On Sunday morning, Sen. Tom Cotton sat down for an interview with NBC News’ Chuck Todd on Meet The Press.
The brunt of Cotton’s appearance primarily concerned the controversial recent meeting between Attorney General Loretta Lynch and former president Bill Clinton as well as the ongoing investigation into Democratic presidential nominee Hillary Clinton’s private email server.
Though Cotton made the argument against Clinton in very forceful terms, he eventually ran into a patch of awkwardness that nearly every prominent Republican who goes on TV these days does: He was asked to make an affirmative case for presumptive GOP nominee Donald Trump, and he either wouldn’t or couldn’t bring himself to do it.
Starting things off, Todd asked Cotton about the U.S. military strategy against ISIS. Unsurprisingly, the Arkansas senator took the opportunity to lambast President Obama and his administration’s strategy. Specifically, he said that rather than making “a new policy change” in the aftermath of individual ISIS attacks (or, as the case may be, ISIS-inspired or credited attacks), the administration should unleash everything it might do in response right now.
“At a minimum, we should take stock of all the policies that we might pursue after a terror attack, and we should pursue all of them right now, before there’s another attack.”
This led into Cotton excoriating Clinton’s judgment and decision-making, criticizing her both for failing to secure a new deal to keep U.S. troops in Iraq in 2011, and for her leadership role in what he described as the “Libyan misadventure” ? if you sense a double-standard on this Iraq/Libya comparison, well, there ya go.
Shortly after, Todd managed to put Cotton in quite a bind, all by asking him what should be the simplest question for any elected Republican in a presidential campaign season: What’s your positive, affirmative case for your nominee?
Cotton is clearly nothing if not capable of trashing Clinton, but Todd challenged him to explain not just why he dislikes her, but how he’d “make the case for Donald Trump” instead, noting “you just made a whole speech by the way, earlier this weekend, you didn’t even mention his name.”
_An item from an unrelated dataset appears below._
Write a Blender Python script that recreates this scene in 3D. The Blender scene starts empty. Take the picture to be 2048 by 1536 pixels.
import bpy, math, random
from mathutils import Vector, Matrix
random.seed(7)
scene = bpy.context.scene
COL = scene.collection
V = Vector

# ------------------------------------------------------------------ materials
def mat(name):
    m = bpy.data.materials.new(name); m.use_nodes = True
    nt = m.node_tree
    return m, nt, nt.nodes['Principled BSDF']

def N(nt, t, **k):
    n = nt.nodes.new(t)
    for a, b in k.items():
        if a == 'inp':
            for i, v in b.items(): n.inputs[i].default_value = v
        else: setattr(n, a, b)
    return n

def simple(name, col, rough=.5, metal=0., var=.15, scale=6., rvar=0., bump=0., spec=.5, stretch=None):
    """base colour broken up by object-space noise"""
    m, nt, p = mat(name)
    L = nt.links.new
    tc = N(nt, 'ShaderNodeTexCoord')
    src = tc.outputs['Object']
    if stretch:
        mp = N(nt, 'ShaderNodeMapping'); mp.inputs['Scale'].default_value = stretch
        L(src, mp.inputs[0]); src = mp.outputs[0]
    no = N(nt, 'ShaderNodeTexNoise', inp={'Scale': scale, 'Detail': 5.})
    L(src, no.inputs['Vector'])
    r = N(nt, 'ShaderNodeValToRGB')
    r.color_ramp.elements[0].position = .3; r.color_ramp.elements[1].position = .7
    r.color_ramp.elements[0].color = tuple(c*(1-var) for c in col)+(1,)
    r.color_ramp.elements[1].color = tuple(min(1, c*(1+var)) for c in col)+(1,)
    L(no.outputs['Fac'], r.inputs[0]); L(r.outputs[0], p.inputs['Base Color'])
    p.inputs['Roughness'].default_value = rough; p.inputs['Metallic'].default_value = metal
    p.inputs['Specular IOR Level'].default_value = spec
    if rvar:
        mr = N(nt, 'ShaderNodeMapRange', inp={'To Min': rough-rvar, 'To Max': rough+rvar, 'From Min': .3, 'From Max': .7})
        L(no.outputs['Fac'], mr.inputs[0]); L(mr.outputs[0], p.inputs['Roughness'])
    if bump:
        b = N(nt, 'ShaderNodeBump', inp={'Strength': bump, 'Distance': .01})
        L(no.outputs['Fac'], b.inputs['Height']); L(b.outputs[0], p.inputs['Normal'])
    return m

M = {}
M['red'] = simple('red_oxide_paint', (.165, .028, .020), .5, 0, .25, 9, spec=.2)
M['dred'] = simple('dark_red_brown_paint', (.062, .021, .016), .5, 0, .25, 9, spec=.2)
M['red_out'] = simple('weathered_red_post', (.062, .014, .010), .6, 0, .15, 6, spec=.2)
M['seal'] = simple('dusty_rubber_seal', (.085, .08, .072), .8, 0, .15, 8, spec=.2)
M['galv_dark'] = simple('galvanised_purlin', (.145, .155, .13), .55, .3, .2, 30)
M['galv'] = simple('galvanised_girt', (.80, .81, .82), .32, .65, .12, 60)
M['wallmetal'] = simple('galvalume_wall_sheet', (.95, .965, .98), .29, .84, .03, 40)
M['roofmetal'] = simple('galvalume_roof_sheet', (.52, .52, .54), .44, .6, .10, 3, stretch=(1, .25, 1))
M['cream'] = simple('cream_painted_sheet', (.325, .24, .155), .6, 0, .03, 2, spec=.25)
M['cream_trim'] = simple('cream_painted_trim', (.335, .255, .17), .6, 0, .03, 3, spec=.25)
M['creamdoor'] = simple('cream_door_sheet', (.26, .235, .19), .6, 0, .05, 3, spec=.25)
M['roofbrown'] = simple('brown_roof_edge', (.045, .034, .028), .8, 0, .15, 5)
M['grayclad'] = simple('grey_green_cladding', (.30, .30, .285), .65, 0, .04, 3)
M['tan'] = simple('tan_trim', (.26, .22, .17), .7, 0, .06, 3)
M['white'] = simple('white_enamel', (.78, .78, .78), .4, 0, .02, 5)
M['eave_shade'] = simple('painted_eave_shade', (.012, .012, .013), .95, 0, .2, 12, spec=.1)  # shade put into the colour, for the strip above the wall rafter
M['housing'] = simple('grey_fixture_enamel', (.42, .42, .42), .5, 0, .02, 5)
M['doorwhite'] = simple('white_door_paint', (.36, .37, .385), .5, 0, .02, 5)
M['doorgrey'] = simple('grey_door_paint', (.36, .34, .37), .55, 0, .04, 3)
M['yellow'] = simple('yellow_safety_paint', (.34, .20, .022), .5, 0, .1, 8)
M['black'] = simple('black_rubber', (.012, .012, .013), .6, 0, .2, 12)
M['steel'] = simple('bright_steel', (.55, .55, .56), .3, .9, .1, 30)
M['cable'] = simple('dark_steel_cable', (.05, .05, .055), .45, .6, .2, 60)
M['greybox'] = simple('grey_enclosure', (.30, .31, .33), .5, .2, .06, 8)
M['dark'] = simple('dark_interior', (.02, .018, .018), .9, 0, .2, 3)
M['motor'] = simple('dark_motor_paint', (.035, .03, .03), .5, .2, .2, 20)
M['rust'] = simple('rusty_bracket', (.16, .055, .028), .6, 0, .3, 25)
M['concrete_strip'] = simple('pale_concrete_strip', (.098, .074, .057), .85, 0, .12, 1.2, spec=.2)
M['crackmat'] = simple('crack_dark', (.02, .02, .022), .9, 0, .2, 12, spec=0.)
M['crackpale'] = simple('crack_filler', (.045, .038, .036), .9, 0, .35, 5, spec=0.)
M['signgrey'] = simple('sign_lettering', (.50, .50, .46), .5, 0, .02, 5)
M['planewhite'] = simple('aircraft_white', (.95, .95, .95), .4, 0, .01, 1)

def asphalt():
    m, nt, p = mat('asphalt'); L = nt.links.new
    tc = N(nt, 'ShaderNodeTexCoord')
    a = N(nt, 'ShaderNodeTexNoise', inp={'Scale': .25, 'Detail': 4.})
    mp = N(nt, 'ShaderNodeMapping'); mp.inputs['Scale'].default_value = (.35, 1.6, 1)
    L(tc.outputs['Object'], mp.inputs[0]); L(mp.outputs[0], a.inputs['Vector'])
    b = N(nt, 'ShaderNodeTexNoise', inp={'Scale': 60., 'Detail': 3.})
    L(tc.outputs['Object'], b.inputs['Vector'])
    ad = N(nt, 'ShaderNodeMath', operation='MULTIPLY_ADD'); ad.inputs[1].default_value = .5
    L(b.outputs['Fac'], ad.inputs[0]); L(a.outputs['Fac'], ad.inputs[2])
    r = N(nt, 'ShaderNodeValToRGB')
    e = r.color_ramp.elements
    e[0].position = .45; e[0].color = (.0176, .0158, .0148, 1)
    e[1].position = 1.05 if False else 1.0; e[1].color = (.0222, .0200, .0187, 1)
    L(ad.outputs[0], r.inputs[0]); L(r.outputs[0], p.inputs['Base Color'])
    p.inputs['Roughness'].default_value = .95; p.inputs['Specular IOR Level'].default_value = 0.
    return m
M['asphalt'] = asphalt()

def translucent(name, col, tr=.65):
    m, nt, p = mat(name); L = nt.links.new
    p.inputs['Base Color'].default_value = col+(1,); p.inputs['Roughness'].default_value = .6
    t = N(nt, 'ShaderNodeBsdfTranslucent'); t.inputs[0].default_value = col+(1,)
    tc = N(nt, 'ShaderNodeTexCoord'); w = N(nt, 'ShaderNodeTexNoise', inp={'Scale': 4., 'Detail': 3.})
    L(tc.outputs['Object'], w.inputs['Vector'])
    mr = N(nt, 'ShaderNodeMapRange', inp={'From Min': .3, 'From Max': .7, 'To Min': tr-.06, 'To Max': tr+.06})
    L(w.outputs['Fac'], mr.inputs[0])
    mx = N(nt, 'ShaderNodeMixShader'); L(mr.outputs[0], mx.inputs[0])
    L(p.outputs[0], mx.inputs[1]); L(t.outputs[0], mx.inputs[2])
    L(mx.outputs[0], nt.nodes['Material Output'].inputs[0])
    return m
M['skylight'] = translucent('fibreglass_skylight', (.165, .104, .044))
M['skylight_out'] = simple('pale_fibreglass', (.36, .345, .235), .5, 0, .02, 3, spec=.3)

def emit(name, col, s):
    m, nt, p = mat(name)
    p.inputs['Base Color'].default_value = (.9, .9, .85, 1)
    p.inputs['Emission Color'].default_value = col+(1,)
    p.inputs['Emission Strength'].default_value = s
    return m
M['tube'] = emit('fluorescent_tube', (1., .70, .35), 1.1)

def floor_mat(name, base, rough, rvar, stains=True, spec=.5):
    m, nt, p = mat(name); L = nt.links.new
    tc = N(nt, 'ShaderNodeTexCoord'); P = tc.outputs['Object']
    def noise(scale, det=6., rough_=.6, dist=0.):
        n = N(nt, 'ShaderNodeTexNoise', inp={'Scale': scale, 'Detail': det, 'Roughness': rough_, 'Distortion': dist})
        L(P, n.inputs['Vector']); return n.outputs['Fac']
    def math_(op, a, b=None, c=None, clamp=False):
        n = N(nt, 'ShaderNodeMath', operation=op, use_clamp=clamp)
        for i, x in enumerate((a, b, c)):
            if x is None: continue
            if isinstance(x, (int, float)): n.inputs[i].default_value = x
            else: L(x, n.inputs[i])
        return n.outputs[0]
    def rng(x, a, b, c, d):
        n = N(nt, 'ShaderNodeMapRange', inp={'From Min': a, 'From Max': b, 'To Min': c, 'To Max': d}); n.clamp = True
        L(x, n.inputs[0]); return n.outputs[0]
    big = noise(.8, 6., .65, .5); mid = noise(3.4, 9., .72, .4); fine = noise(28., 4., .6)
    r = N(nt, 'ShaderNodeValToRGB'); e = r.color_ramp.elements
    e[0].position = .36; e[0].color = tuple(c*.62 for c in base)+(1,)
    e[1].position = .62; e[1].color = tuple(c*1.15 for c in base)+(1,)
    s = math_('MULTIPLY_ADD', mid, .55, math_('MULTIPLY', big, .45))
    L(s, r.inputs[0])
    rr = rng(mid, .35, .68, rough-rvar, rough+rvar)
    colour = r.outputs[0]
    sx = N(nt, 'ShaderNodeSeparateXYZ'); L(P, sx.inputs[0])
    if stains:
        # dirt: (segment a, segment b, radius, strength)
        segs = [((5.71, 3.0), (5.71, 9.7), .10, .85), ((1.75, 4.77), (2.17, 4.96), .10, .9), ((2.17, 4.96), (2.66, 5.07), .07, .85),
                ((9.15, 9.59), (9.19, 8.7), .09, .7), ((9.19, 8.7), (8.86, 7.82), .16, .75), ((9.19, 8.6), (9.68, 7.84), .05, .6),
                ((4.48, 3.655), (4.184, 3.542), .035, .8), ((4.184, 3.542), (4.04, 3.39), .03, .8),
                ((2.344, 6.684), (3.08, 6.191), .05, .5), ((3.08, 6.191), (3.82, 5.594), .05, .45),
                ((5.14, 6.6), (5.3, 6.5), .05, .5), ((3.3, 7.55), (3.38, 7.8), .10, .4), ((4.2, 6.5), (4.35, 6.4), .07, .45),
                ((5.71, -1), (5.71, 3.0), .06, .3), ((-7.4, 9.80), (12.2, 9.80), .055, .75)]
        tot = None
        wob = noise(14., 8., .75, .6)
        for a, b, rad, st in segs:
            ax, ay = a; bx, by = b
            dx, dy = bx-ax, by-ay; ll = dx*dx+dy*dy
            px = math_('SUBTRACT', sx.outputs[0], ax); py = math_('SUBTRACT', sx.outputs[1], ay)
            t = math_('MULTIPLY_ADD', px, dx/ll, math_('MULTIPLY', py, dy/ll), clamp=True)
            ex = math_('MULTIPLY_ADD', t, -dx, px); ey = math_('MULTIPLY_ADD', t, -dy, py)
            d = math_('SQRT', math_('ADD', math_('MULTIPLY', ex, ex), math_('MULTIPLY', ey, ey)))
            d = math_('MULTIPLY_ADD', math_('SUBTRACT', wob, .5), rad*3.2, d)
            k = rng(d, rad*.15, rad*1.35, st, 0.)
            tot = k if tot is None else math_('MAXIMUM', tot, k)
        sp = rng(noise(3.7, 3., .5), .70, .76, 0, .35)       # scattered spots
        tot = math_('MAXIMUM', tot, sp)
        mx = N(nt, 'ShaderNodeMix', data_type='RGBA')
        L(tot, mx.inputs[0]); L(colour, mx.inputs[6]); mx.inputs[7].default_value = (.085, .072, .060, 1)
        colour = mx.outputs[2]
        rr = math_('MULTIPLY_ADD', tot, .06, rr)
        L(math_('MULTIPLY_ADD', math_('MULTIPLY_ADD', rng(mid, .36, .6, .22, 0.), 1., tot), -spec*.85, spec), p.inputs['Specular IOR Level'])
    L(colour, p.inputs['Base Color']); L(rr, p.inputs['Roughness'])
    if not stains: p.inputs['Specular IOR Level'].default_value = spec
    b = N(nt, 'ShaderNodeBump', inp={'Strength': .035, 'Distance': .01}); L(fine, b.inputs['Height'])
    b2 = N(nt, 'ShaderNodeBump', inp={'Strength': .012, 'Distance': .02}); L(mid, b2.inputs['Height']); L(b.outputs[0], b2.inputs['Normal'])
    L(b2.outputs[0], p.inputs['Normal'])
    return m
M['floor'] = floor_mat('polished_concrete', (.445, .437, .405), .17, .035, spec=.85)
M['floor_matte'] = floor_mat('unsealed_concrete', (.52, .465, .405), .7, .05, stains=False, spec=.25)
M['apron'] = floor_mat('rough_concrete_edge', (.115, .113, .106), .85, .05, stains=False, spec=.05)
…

And, just like Mitch McConnell a week before him, Cotton wanted no part of this discussion. Here’s how he replied to a straightforward opportunity to talk up his party’s nominee:
Well Chuck, the case against Hillary Clinton’s judgment in foreign policy is very strong, to say nothing of her support for Obamacare, immigration, the fact that she’d appoint a fifth liberal justice to the Supreme Court.
Todd interrupted Cotton, again asking him “what’s the case for Donald Trump?” Then, at long last, the Arkansas senator uttered the magic words: “Donald Trump can ultimately make the case for himself.”
Cotton went on to explain ways in which he felt Trump’s ideas were closer to the American public than Clinton’s—on ISIS, on protecting America’s “core national interests,” and on what he called the “slapdash” Libyan intervention. Though, contrary to some of his repeated claims, Trump supported the Libyan intervention before it occurred.
“Donald Trump can ultimately make the case for himself.”
Cotton visibly didn’t want to talk about Trump, and was wary if not completely unwilling to advocate for any Trump policies beyond the vaguest, broadest possible terms. It’s a similar look to when ABC News’ George Stephanopoulos asked Senate majority leader Mitch McConnell to address whether Trump was truly “qualified” to be president, and McConnell repeatedly deflected with some variation of “I’ll leave that for the American people to decide.”
When it comes time to vigorously defend their party’s standard-bearer, a slew of prominent elected Republicans have been coming up empty, dodging Trump-related questions as if waltzing on eggshells. Whether this is a tenable position for the next several months in unclear, but at the very least, the man himself seems none too pleased about it.